Exercise task — In the listing below, find every line with the string "follow" and pull it out.

——

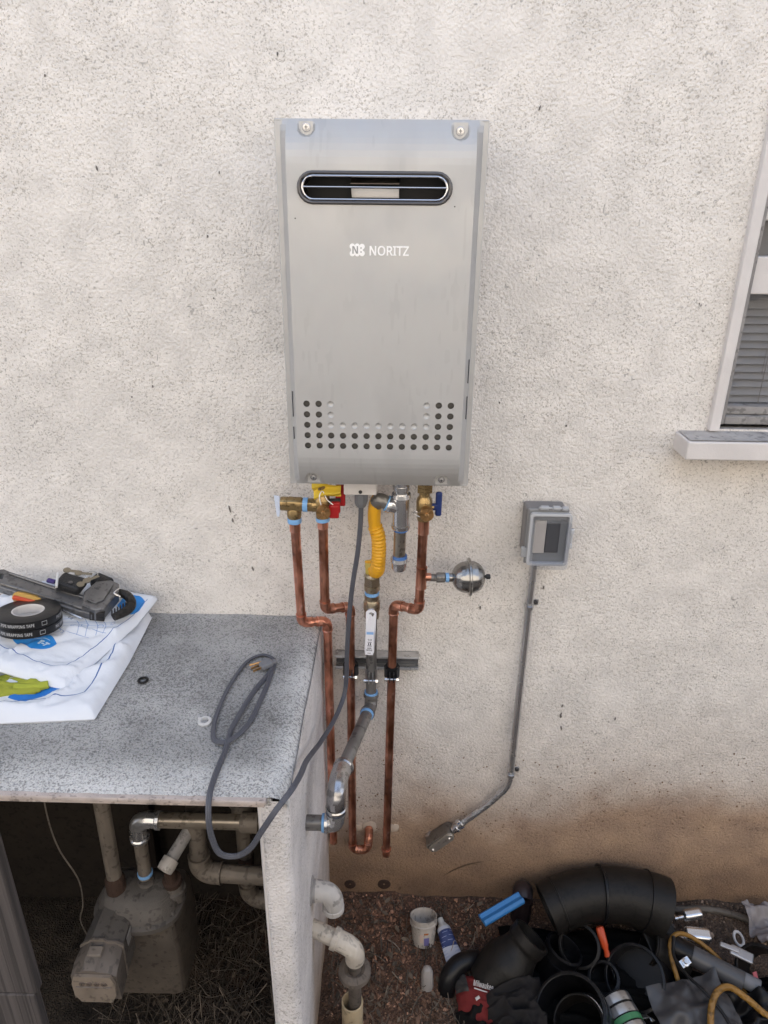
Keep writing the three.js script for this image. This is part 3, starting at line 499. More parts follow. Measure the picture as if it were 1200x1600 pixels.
{
  const t = thing('isolation_valve', 'brass hot water valve with red handles under the left of the heater', 'valve', [-0.163, 1.36, 0.112]);
  valveBody(t, -0.163, 0.112);
  part('side_arm', rod(V(-0.186, 1.391, 0.112), V(-0.170, 1.391, 0.112), 0.0155), M.brass, t);
  band(V(-0.163, 1.372, 0.112), V(-0.163, 1.352, 0.112), 0.010, 0.009, 0.0158, M.tapeBlue, t);
  part('handle', [box2(-0.147, -0.125, 1.366, 1.398, 0.118, 0.130, 0.004), rbox(0.020, 0.026, 0.010, 0.003, [-0.132, 1.392, 0.124], [0, 0, 0.0])], M.red, t);
  part('handle', [box2(-0.134, -0.112, 1.388, 1.438, 0.100, 0.111, 0.004)], M.red, t);
  part('stem', rod(V(-0.165, 1.402, 0.118), V(-0.122, 1.404, 0.114), 0.006, 12), M.dark, t);
  part('cable_tie', [sweep(smooth([[-0.164, 1.40, 0.132], [-0.166, 1.425, 0.136], [-0.160, 1.433, 0.132], [-0.15, 1.412, 0.13], [-0.137, 1.402, 0.134]], 20), 0.0012, 6)], M.white, t);
}
{ // yellow tag
  const t = thing('tag', 'crumpled yellow paper tag tied above the red valve handle', 'tag', [-0.155, 1.42, 0.135]);
  const us = Array.from({ length: 22 }, (_, i) => i / 21), vs = Array.from({ length: 12 }, (_, i) => i / 11);
  const f = off => gridMesh(us, vs.slice().reverse(), (u, v) => [-0.184 + 0.064 * u + 0.006 * v * (1 - u), 1.447 - 0.036 * v + 0.010 * u * v + 0.003 * Math.sin(u * 5), 0.128 + off + 0.006 * Math.sin(v * 9 + u * 3) + 0.004 * (vn(u, v, 5, 130) - 0.5) + (v < 0.3 ? -0.012 * (0.3 - v) : 0)]);
  part('sheet', [f(0), f(-0.0006)], M.yellowTag, t);
}
{
  const t = thing('isolation_valve', 'brass cold water valve with a blue handle under the right of the heater', 'valve', [0.064, 1.36, 0.112]);
  valveBody(t, 0.064, 0.112);
  part('union_nut', [hexNut(V(0.064, 1.428, 0.112), V(0.064, 1.455, 0.112), 0.0185), rod(V(0.064, 1.455, 0.112), V(0.064, 1.475, 0.112), 0.0145)], M.brass, t);
  part('handle', [box2(0.0885, 0.103, 1.370, 1.428, 0.106, 0.117, 0.005), rbox(0.022, 0.016, 0.011, 0.004, [0.085, 1.392, 0.1115])], M.blueHandle, t);
  part('stem', rod(V(0.07, 1.392, 0.112), V(0.086, 1.392, 0.112), 0.0065, 12), M.brass, t);
  part('lead_wire', sweep(smooth([[0.051, 1.384, 0.128], [0.044, 1.388, 0.128], [0.040, 1.381, 0.126], [0.048, 1.378, 0.13], [0.060, 1.377, 0.142]], 20), 0.0011, 6), M.galv, t);
}
{ // water hammer arrestor
  const t = thing('expansion_tank', 'small round brushed steel expansion tank on the cold water branch', 'tank', [0.172, 1.21, 0.102]);
  const a = V(0.135, 1.209, 0.102), b = V(0.225, 1.212, 0.1), pr = [];
  for (let k = 0; k <= 12; k++) { const w = k / 12 * Math.PI / 2; pr.push([0.037 - 0.037 * Math.cos(w), Math.max(0.008, 0.0375 * Math.sin(w) ** 0.8)]); }
  pr.push([0.0372, 0.0435], [0.0385, 0.0455], [0.0425, 0.0455], [0.0440, 0.0435], [0.0442, 0.0378]);
  for (let k = 0; k <= 10; k++) { const w = k / 10 * 1.18; pr.push([0.046 + 0.032 * Math.sin(w), 0.0375 * Math.cos(w)]); }
  pr.push([0.0757, 0.013], [0.0757, 0]);
  part('shell', turned(a, b, pr, 40), M.brushed = std([0.40, 0.40, 0.40], 0.36, 0.95, { roughnessMap: T.smudge, map: T.grime }), t);
  part('air_valve', turned(V(0.209, 1.2115, 0.1), V(0.225, 1.212, 0.1), [[0, 0.004], [0.006, 0.004], [0.0065, 0.0062], [0.014, 0.006], [0.0158, 0.0045], [0.0158, 0]], 14), M.dark, t);
  part('nipple', turned(V(0.084, 1.2095, 0.1055), V(0.120, 1.209, 0.1025), [[0, 0.0088], [0.014, 0.0088], [0.0145, 0.0115], [0.017, 0.0122], [0.033, 0.0120], [0.035, 0.010], [0.035, 0]], 20), M.blackIron, t);
  band(V(0.084, 1.2095, 0.1055), V(0.14, 1.209, 0.102), 0.036, 0.0075, 0.0112, M.tapeBlue, t);
  part('neck', rod(V(0.126, 1.209, 0.102), V(0.140, 1.209, 0.102), 0.0105), M.brushed, t);
}
// ---------- gas line ----------
{
  const t = thing('drip_leg', 'shiny steel gas tee and capped drip leg with blue thread tape', 'pipe fitting', [0.012, 1.245, 0.12]);
  const x = 0.0125, z = 0.120, top = V(x, 1.470, z), bot = V(x, 1.236, z);
  part('nipple', [rod(V(x, 1.42, z), V(x, 1.47, z), 0.0165), turned(V(x, 1.436, z), V(x, 1.444, z), [[0, 0.015], [0, 0.0185], [0.008, 0.0185], [0.008, 0.015]])], M.steel, t);
  band(top, bot, 0.0445, 0.009, 0.0187, M.tapeDeep, t);
  part('tee', [turned(V(x, 1.4265, z), V(x, 1.342, z), [[0, 0.014], [0, 0.0205], [0.003, 0.0215], [0.009, 0.0215], [0.0105, 0.0190], [0.074, 0.0187], [0.0755, 0.0212], [0.082, 0.0212], [0.0845, 0.020], [0.0845, 0.014]], 28), turned(V(x, 1.388, z), V(-0.023, 1.404, z), [[0, 0.015], [0.022, 0.0172], [0.023, 0.0200], [0.031, 0.0200], [0.033, 0.0188], [0.033, 0.01]], 24)], M.steel, t);
  band(V(x, 1.345, z), bot, 0.001, 0.008, 0.0165, M.tapeDeep, t);
  part('lower_nipple', rod(V(x - 0.001, 1.345, z), V(x - 0.002, 1.262, z), 0.0140), std([0.52, 0.48, 0.42], 0.28, 0.95, { map: T.grime }), t);
  band(V(x - 0.001, 1.345, z), bot, 0.071, 0.010, 0.0165, M.tapeDeep, t);
  part('cap', turned(V(x - 0.002, 1.268, z), V(x - 0.002, 1.237, z), [[0, 0.014], [0, 0.0190], [0.002, 0.0197], [0.009, 0.0197], [0.011, 0.0178], [0.026, 0.0172], [0.031, 0.0145], [0.031, 0]], 26), M.steel, t);
  part('elbow', [sweep(smooth([[-0.019, 1.402, z], [-0.032, 1.410, z], [-0.041, 1.405, z - 0.006], [-0.043, 1.392, z - 0.012]], 14), 0.0150, 16)], M.blackIron, t);
  band(V(-0.014, 1.400, z), V(-0.03, 1.407, z), 0.0, 0.007, 0.0185, M.tapeBlue, t);
}
{
  const t = thing('gas_connector', 'yellow corrugated flexible gas connector hose', 'hose', [-0.045, 1.2, 0.09]);
  const upper = smooth([[-0.0385, 1.413, 0.114], [-0.0445, 1.398, 0.110], [-0.0475, 1.365, 0.106], [-0.046, 1.335, 0.104]], 24);
  part('sleeve', [sweep(upper, t => 0.0135 + 0.0015 * Math.sin(t * 3), 16)], M.yellowHose, t);
  const c = smooth([[-0.046, 1.340, 0.104], [-0.0385, 1.315, 0.104], [-0.0365, 1.285, 0.101], [-0.0375, 1.245, 0.096], [-0.0395, 1.217, 0.085], [-0.046, 1.203, 0.067], [-0.052, 1.204, 0.052], [-0.0555, 1.222, 0.045]], 420);
  part('corrugated_hose', sweep(c, (t, s) => 0.0132 + 0.0040 * Math.pow(Math.abs(Math.sin(s * Math.PI / 0.0086)), 0.6), 18), M.yellowHose, t);
  part('flare_cuff', turned(V(-0.0575, 1.222, 0.046), V(-0.0535, 1.186, 0.062), [[0, 0.010], [0, 0.0135], [0.010, 0.0145], [0.030, 0.0150], [0.034, 0.0135], [0.034, 0.01]]), std([0.62, 0.48, 0.10], 0.5), t);
}
{
  const t = thing('gas_valve', 'brass gas shutoff valve with a long white printed handle hanging down', 'valve', [-0.055, 1.06, 0.06]);
  part('union', [turned(V(-0.0535, 1.194, 0.060), V(-0.0535, 1.120, 0.060), [[0, 0.010], [0, 0.0155], [0.004, 0.0175], [0.006, 0.0195], [0.008, 0.0160], [0.030, 0.0160], [0.032, 0.0195], [0.044, 0.0195], [0.046, 0.0160], [0.050, 0.0160], [0.050, 0.010]]), hexNut(V(-0.0535, 1.184, 0.06), V(-0.0535, 1.164, 0.06), 0.0205)], M.nickel = std([0.46, 0.40, 0.30], 0.33, 0.9, { map: T.grime }), t);
  band(V(-0.0535, 1.194, 0.06), V(-0.0535, 1.0, 0.06), 0.0505, 0.009, 0.0180, M.tapeBlue, t);
  part('body', turned(V(-0.0537, 1.136, 0.060), V(-0.054, 1.070, 0.060), [[0, 0.012], [0, 0.0185], [0.010, 0.0190], [0.014, 0.0175], [0.022, 0.0205], [0.042, 0.0205], [0.048, 0.0175], [0.052, 0.0190], [0.064, 0.0185], [0.066, 0.012]]), M.nickel, t);
  part('stem_nut', [turned(V(-0.054, 1.100, 0.078), V(-0.0545, 1.098, 0.096), [[0, 0.010], [0.006, 0.010], [0.006, 0.0115], [0.008, 0.0125], [0.0095, 0.0115], [0.0095, 0.0060], [0.018, 0.0060], [0.018, 0]], 16), hexNut(V(-0.0545, 1.0985, 0.0895), V(-0.0545, 1.098, 0.095), 0.0085)], M.galv, t);
  const s = new THREE.Shape(); s.absarc(0, 0, 0.013, 0.35, Math.PI - 0.35, false); s.lineTo(-0.0105, -0.03); s.lineTo(-0.0115, -0.098); s.absarc(0, -0.098, 0.0112, Math.PI, Math.PI * 2, false); s.lineTo(0.0122, -0.03); s.closePath();
  const g = new THREE.ExtrudeGeometry(s, { depth: 0.002, bevelEnabled: true, bevelSize: 0.0007, bevelThickness: 0.0007, bevelSegments: 2 });
  const q = g.attributes.position; for (let i = 0; i < q.count; i++) { const y = q.getY(i); q.setZ(i, q.getZ(i) + 0.010 * sstep(-0.012, -0.035, y)); } g.computeVertexNormals();
  g.rotateZ(-0.035); g.translate(-0.0545, 1.098, 0.0915);
  const handle = part('handle', g, std([0.80, 0.80, 0.84], 0.4), t);
  const c = document.createElement('canvas'); c.width = 96; c.height = 320; const x = c.getContext('2d');
  x.fillStyle = '#e6e6ec'; x.fillRect(0, 0, 96, 320); x.fillStyle = '#8fb7e6'; x.fillRect(6, 0, 84, 34); x.fillStyle = '#23252b';
  x.font = 'bold 34px sans-serif'; x.textAlign = 'center'; x.fillText('1/2', 48, 120); x.fillRect(24, 136, 48, 8); x.fillRect(30, 152, 12, 30); x.fillRect(52, 152, 14, 30); x.fillRect(22, 188, 52, 10); x.font = 'bold 30px sans-serif'; x.fillText('600', 48, 236); x.fillText('WOG', 48, 264); x.font = 'bold 24px sans-serif'; x.fillText('5-G', 48, 304);
  const ct = new THREE.CanvasTexture(c); ct.colorSpace = THREE.SRGBColorSpace;
  const pg = new THREE.PlaneGeometry(0.0195, 0.066); pg.rotateZ(-0.035); pg.translate(-0.0575, 1.023, 0.1055);
  part('printed_label', pg, new THREE.MeshStandardMaterial({ map: ct, roughness: 0.45 }), handle);
}
{
  const t = thing('gas_pipe', 'dark steel gas pipe with blue taped elbows leading into the side of the enclosure', 'pipe', [-0.055, 0.8, 0.06]);
  part('riser', sweep([V(-0.054, 1.072, 0.060), V(-0.0545, 0.96, 0.059), V(-0.055, 0.825, 0.058)], 0.0133, 20), M.blackIron, t);
  const a = V(-0.055, 0.835, 0.058), k = V(-0.056, 0.802, 0.064), d = V(-0.115, 0.838, 0.362).sub(k).normalize(), k2 = k.clone().addScaledVector(d, 0.035);
  part('elbow', [sweep(smooth([[-0.055, 0.829, 0.058], [-0.0552, 0.815, 0.0585], [-0.0562, 0.803, 0.068], k.clone().addScaledVector(d, 0.022).toArray(), k2.toArray()], 16), 0.0168, 20), turned(a, k, [[-0.002, 0.013], [-0.002, 0.0195], [0.006, 0.0198], [0.009, 0.017]], 20), turned(k2.clone().addScaledVector(d, 0.004), k, [[0, 0.013], [0, 0.0195], [0.008, 0.0198], [0.011, 0.017]], 20)], M.blackIron, t);
  band(a, V(-0.055, 0.8, 0.058), -0.009, 0.008, 0.0175, M.tapeBlue, t);
  band(k2, k2.clone().add(d), 0.003, 0.009, 0.0175, M.tapeBlue, t);
  const e0 = V(-0.113, 0.836, 0.345), e1 = V(-0.1185, 0.795, 0.399);
  part('cross_pipe', sweep([k2, k2.clone().lerp(e0, 0.5), e0], 0.0150, 20), M.blackIron, t);
  const elb = smooth([e0.clone().addScaledVector(d, -0.03).toArray(), e0.toArray(), [-0.1158, 0.8385, 0.373], [-0.1178, 0.830, 0.394], [-0.1185, 0.812, 0.402], e1.toArray()], 22);
  part('large_elbow', [sweep(elb, 0.0212, 24), turned(elb[0], elb[3], [[-0.001, 0.014], [-0.001, 0.0232], [0.007, 0.0238], [0.010, 0.0212]], 24), turned(V(-0.1186, 0.790, 0.4015), V(-0.1185, 0.812, 0.402), [[0, 0.014], [0, 0.0232], [0.006, 0.0236], [0.009, 0.0212]], 24)], M.galvBright = std([0.55, 0.55, 0.57], 0.26, 0.95, { map: T.grime }), t);
  part('close_nipple', rod(V(-0.1186, 0.797, 0.4015), V(-0.1186, 0.768, 0.4035), 0.0168), M.steel, t);
  band(V(-0.1186, 0.790, 0.4015), V(-0.1186, 0.768, 0.4035), 0.006, 0.009, 0.0192, M.tapeDeep, t);
  part('lower_elbow', [sweep(smooth([[-0.1186, 0.780, 0.403], [-0.1188, 0.768, 0.404], [-0.1215, 0.758, 0.4055], [-0.130, 0.7545, 0.406], [-0.1405, 0.7545, 0.4065]], 18), 0.0198, 22), turned(V(-0.144, 0.7545, 0.4065), V(-0.12, 0.7545, 0.406), [[0, 0.014], [0, 0.0225], [0.006, 0.0228], [0.009, 0.0200]], 22), turned(V(-0.1186, 0.784, 0.4025), V(-0.1186, 0.76, 0.404), [[0, 0.014], [0, 0.0222], [0.006, 0.0225], [0.009, 0.0200]], 22)], M.galv, t);
  band(V(-0.150, 0.7545, 0.4065), V(-0.12, 0.7545, 0.406), 0.0, 0.0065, 0.0200, M.tapeBlue, t);
  part('inlet_pipe', rod(V(-0.20, 0.755, 0.407), V(-0.143, 0.7545, 0.4065), 0.0167, 24), M.blackIron, t);
}
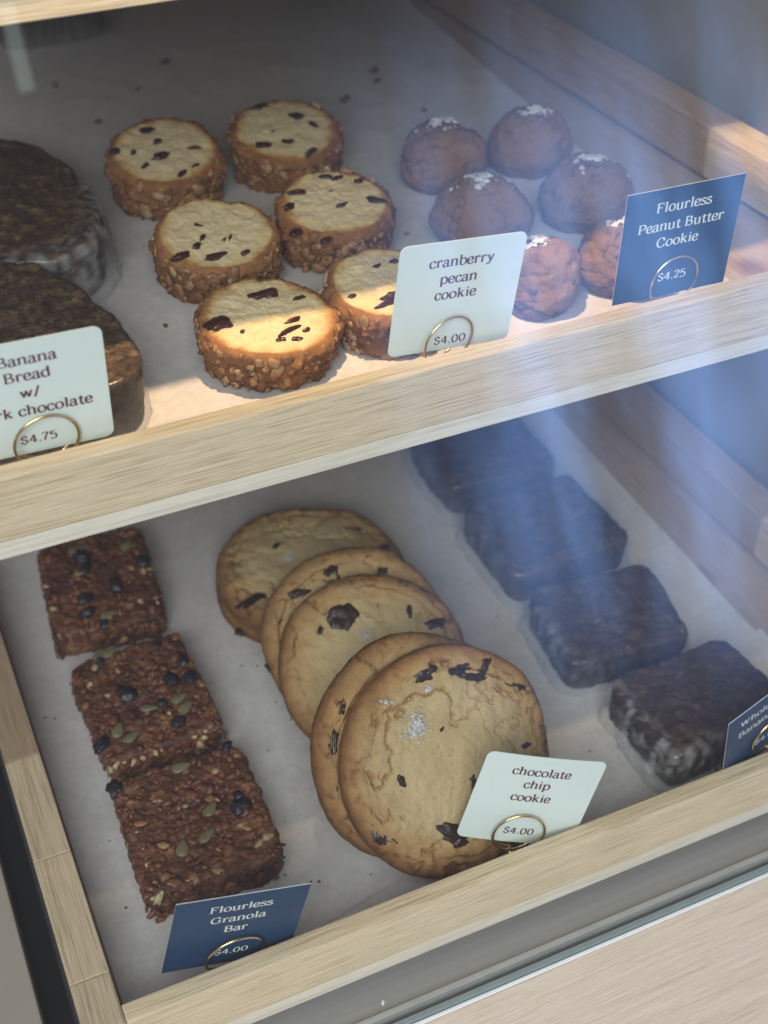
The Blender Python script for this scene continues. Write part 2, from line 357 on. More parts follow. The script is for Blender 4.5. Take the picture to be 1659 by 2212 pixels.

——

Exercise answer —
Keep writing the three.js script for this image. This is part 3, starting at line 499. More parts follow. Measure the picture as if it were 1200x1600 pixels.
The Blender Python script for this scene continues. Write part 2, from line 357 on. More parts follow. The script is for Blender 4.5. Take the picture to be 1659 by 2212 pixels.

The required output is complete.